Juin 2022 : exposition "Allemagne/Années 1920/Nouvelle objectivité/August Sander " au Centre Pompidou. D'une densité et d'une richesse inouies, nombre de documents et de créations découverts, revus, réexaminés touchant les domaines de la peinture, la sculpture, le cinéma, le théâtre, la photo, l'architecture... éminemment politique et subversif. Exposition fleuve comme sait l'organiser depuis son ouverture le centre Beaubourg. Les répercussions et les dédales de questions et de réflexions à développer sont multiples.
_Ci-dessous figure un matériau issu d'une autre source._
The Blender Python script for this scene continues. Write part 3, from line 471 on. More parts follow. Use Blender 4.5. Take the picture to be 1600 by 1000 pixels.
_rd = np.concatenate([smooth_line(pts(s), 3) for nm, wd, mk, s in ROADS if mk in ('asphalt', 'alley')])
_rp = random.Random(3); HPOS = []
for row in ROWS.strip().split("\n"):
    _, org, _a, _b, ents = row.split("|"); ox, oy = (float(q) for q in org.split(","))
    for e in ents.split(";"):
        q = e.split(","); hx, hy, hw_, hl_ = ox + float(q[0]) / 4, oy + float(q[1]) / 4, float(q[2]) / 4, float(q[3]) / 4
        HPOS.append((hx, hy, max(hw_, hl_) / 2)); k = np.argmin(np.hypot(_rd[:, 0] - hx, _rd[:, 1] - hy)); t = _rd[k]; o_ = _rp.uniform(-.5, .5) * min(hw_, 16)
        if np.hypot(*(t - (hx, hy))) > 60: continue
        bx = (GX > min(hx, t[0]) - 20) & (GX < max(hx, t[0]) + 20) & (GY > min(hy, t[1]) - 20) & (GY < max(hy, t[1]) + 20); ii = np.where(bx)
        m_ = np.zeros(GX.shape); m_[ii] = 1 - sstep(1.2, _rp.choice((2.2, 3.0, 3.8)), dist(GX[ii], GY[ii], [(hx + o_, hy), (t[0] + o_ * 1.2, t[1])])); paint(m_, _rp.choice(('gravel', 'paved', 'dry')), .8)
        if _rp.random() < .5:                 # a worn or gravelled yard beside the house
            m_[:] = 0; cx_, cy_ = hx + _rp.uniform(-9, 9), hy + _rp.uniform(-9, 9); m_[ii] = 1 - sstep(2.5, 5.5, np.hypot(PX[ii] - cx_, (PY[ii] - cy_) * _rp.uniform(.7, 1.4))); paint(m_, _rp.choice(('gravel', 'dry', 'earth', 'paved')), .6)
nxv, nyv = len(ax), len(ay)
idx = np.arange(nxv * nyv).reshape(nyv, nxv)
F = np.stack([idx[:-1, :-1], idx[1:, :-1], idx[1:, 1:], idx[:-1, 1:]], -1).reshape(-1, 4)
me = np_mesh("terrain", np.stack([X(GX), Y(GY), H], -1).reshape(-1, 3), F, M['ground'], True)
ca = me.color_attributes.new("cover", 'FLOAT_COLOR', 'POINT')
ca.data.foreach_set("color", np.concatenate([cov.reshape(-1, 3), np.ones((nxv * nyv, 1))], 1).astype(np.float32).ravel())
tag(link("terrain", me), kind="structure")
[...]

capture d'écran de la scène de danse et de séduction entre Louise Brooks et Alice Roberts
dans le film "Loulou" de G. W. Pabst, 1928 - extrait présenté au cours de l'exposition à Beaubourg
Exposition Jean Dubuffet "le preneur d'empreintes" à la Fondation Dubuffet, Paris 6ème. Superbe lieu lumineux un peu guindé et hyper clean où nous nous sommes arrêtés mon fils et moi pour contempler les empreintes de sols, de murs, de pierres, de peau qui ont servi de travaux préparatoires à la série de lithographies des "Phénomènes". Livres illustrés, lithographies dont quelques planches des "Phénomènes" et lithographies par report d'assemblages. Surprenant, provocateur, déstabilisant. Dubuffet est infini dans son voyage du monde des matières.
disque Huang
J’avais découvert en
2016 au sein de la collection permanente du musée des Beaux-Arts de Rennes une
peinture de Shirley Jaffe, devant laquelle je m’étais immobilisée, sujette à
une attraction irrépressible, à une sorte d’hypnotisation (comparable à celle
qui m’engourdit et me dynamise tout autant lorsque j’entre dans une musique de
Stravinski, de Reich). La magie et l’alchimie d’une structure ou d’une
construction ou d’une fabrication me captent et me sidèrent ; je me
trouvais face à l’insondable, au bord d’un précipice et ce péril était
excitant. Au printemps 2022, Beaubourg a offert un bel espace à Shirley Jaffe
pour l’exposition temporaire de quelques-unes de ses œuvres et, accompagnée de
ma fille et de mon fils, j’étais à mon aise pour essayer d’analyser les
ressorts et les cordes de la mécanique singulière qu’actionne la peinture de
l’artiste. Shirley Jaffe nait en 1923 dans le New Jersey, s’établit autour de
Paris en 1949, retourne aux Etats-Unis en 1952 pour un court séjour, découvre Berlin
en 1963-1964, revient à Paris, décède en France en 2016. Elle passe par
l’expressionnisme, cette période est présentée au début de l’exposition et me
touche assez peu. En Allemagne, une transition s’amorce, la gestualité s’efface
au profit d’une abstraction de formes simples, basiques et d’aplats de couleurs
vives. L’artiste avait éprouvé un choc à la vue des papiers découpés de
Matisse, exposés en 1961 au musée des Arts Décoratifs à Paris. Sa peinture se
constitue d’intrications et de superpositions chaotiques d’éléments colorés de
formes en déshérence (je ne perçois aucune référence à des figures ou à des
objets connus), de signes tronqués et cassés parfois réduits à des traits,
segments, ponctuations, brisements. D’une écriture, surgit le vocabulaire
graphique de la dislocation et d’un monde disjoint. Américaine exilée et
résidant en France, la dynamique interne au tableau et la phrase, la formule
rythmée propres à la créatrice la mobiliseront davantage qu’un basculement de
la peinture dans le pop art que mettra en œuvre Roy Lichtenstein en utilisant
et en reportant les techniques graphiques sur la toile, à l’instar d’Andy
Warhol. Ses recherches sur les matières picturales (une rétrospective du
peintre Bonnard au MOMA en 1948 imprègnera sa mémoire) et sur leurs
complémentarités, leurs oppositions au cours des années 1950 réapparaitront
dans ses dessins et ses peintures des années 2000 et enrichirons alors sa
palette de couleurs dégradées, sa construction de poches, d’enclaves contenant
crayonnages, ratures et lignes improvisées. Elle se permet tout.